I ricercatori l’hanno identificata in tre immagini a campo profondo del telescopio spaziale Hubble, che è riuscito a risolverla grazie al naturale effetto di ingrandimento della sua luce – l’effetto lente gravitazionale – prodotto dall’enorme massa di Abell 370, un ammasso di galassie situato nella costellazione della Balena.

«È il primo sguardo dettagliato a una supernova in un’epoca molto precoce dell’evoluzione dell’universo», sottolinea Patrick Kelly, professore all’Università del Minnesota e co-autore dello studio pubblicato su Nature. «Questo è molto entusiasmante, perché ci permette di studiare in dettaglio una singola stella quando l’universo aveva meno di un quinto della sua età attuale e di capire se le stelle esistite miliardi di anni fa erano diverse da quelle vicine».

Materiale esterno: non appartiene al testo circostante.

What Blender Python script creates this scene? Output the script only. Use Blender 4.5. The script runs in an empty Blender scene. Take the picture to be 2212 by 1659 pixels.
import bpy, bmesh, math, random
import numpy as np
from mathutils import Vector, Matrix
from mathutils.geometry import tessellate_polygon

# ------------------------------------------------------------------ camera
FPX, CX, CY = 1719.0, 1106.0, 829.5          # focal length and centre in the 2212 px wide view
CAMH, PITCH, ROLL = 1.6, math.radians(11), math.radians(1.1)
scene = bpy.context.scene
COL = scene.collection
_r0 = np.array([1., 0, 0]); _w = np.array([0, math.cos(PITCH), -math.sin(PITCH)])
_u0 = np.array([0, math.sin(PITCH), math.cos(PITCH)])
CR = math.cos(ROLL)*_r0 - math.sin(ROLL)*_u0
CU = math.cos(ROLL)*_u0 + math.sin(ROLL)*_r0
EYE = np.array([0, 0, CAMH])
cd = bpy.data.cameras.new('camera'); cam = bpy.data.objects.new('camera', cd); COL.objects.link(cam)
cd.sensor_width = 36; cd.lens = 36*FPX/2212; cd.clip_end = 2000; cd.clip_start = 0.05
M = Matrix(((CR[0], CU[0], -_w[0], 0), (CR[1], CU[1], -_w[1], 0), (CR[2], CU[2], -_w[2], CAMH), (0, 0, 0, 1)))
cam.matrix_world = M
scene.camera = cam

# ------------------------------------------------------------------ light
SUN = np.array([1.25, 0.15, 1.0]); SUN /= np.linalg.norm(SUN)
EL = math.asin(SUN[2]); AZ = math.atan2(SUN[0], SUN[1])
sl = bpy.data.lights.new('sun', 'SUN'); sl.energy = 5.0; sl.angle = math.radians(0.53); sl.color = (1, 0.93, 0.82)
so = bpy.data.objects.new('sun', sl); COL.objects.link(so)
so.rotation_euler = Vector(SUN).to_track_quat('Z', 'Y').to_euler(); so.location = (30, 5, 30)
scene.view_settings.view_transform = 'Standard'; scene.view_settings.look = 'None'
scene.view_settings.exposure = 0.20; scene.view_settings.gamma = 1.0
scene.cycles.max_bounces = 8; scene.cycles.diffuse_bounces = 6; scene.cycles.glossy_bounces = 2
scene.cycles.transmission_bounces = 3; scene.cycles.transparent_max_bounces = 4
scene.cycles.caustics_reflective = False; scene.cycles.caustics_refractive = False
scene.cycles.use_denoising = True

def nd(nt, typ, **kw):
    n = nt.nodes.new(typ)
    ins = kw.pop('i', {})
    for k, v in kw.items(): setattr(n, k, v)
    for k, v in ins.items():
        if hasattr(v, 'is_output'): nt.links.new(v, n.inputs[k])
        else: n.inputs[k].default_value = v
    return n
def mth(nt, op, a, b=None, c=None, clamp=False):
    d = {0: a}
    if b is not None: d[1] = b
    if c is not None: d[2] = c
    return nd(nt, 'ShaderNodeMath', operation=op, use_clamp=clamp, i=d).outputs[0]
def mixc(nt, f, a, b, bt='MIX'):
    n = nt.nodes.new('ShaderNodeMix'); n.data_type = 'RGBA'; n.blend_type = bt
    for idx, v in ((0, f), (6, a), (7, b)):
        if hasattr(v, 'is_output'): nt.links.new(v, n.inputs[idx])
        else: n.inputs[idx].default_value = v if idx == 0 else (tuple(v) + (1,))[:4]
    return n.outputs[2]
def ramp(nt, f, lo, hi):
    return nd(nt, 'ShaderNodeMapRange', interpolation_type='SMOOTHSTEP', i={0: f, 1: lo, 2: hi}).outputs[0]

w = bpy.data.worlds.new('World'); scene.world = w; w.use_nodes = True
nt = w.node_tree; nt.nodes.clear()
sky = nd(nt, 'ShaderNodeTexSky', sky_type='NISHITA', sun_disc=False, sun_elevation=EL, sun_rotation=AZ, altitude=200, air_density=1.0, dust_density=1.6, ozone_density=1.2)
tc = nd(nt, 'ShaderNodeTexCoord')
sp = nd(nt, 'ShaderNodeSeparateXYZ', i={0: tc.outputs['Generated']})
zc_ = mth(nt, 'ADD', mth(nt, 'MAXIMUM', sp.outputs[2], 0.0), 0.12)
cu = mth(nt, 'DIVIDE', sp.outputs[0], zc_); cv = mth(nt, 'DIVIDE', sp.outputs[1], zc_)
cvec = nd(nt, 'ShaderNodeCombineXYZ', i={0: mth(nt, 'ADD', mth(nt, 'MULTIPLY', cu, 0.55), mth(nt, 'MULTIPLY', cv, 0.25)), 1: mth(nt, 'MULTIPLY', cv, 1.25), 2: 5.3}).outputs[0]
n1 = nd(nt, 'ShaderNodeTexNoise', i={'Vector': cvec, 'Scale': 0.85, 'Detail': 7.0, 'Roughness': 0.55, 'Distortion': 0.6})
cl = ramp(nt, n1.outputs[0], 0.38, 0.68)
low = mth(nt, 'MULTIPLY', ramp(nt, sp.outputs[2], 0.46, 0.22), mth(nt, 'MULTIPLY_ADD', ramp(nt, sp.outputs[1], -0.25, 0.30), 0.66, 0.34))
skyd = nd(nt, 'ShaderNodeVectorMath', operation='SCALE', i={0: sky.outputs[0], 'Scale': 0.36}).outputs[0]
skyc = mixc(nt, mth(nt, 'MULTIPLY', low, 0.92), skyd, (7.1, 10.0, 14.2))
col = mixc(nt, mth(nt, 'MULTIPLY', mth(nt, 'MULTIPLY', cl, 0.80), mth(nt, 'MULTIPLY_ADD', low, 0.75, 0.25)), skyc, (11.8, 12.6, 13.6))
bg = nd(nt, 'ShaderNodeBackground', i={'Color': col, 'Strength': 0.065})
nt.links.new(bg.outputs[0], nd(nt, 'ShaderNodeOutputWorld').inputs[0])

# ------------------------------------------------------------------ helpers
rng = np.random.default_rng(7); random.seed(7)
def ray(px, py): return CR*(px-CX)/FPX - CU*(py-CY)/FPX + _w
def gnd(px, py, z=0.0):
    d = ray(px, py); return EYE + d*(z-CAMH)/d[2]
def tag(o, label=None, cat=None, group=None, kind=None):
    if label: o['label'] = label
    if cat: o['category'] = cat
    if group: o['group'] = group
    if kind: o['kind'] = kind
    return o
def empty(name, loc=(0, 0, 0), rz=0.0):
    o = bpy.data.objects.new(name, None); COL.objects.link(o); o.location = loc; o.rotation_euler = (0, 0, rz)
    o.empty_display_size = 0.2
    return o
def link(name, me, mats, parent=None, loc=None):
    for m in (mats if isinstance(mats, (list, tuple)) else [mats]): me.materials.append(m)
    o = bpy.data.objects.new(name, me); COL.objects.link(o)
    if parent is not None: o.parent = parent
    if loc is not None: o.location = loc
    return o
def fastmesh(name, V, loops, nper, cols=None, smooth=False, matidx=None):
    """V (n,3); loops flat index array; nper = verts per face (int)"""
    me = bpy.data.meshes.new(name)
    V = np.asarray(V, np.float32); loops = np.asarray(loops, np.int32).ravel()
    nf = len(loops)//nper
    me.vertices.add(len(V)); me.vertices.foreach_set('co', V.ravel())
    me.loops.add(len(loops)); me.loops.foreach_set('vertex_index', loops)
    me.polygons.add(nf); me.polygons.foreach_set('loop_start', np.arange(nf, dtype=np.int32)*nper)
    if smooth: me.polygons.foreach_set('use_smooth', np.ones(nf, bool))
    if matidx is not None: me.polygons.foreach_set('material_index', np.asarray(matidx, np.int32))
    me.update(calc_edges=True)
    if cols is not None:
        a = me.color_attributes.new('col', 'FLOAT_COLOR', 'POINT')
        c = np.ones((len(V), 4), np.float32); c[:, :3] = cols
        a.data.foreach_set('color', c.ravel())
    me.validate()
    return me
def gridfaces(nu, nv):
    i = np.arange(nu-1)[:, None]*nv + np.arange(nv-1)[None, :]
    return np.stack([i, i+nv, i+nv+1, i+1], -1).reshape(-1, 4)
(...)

Combinando i dati Hubble con i dati spettroscopici ottenuti nell’ottico con il Blue Channel Spectrograph del Multiple Mirror Telescope Observatory e nel vicino infrarosso con lo strumento Luci del Large Binocular Telescope e il Mosfire del Keck Observatory, hanno quindi determinato il raggio della stella progenitrice: circa 350 milioni di chilometri, più o meno 500 volte quello del Sole. È questa la stima ottenuta: un valore, spiegano i ricercatori, coerente con quello di una supergigante rossa.

Il team di ricerca ha anche studiato il cambiamento di temperatura della supernova durante la sua evoluzione, secondo le analisi passata da 100mila a 10mila gradi in otto giorni: un raffreddamento che è mostrato nel pannello D dell’immagine in alto sotto forma di cambiamento di colore. Infine, utilizzando modelli di sintesi stellare, i ricercatori hanno stabilito la massa della galassia che ospita la supernova e il tasso di formazione stellare, rispettivamente 20 milioni di masse solari e 0.2 masse solari/anno.

Questi risultati, concludono i ricercatori, hanno permesso di ricostruire cosa è successo alla supernova nei suoi primi giorni e potrebbero aiutare gli scienziati a comprendere meglio le proprietà di stelle e galassie presenti nell’universo primordiale.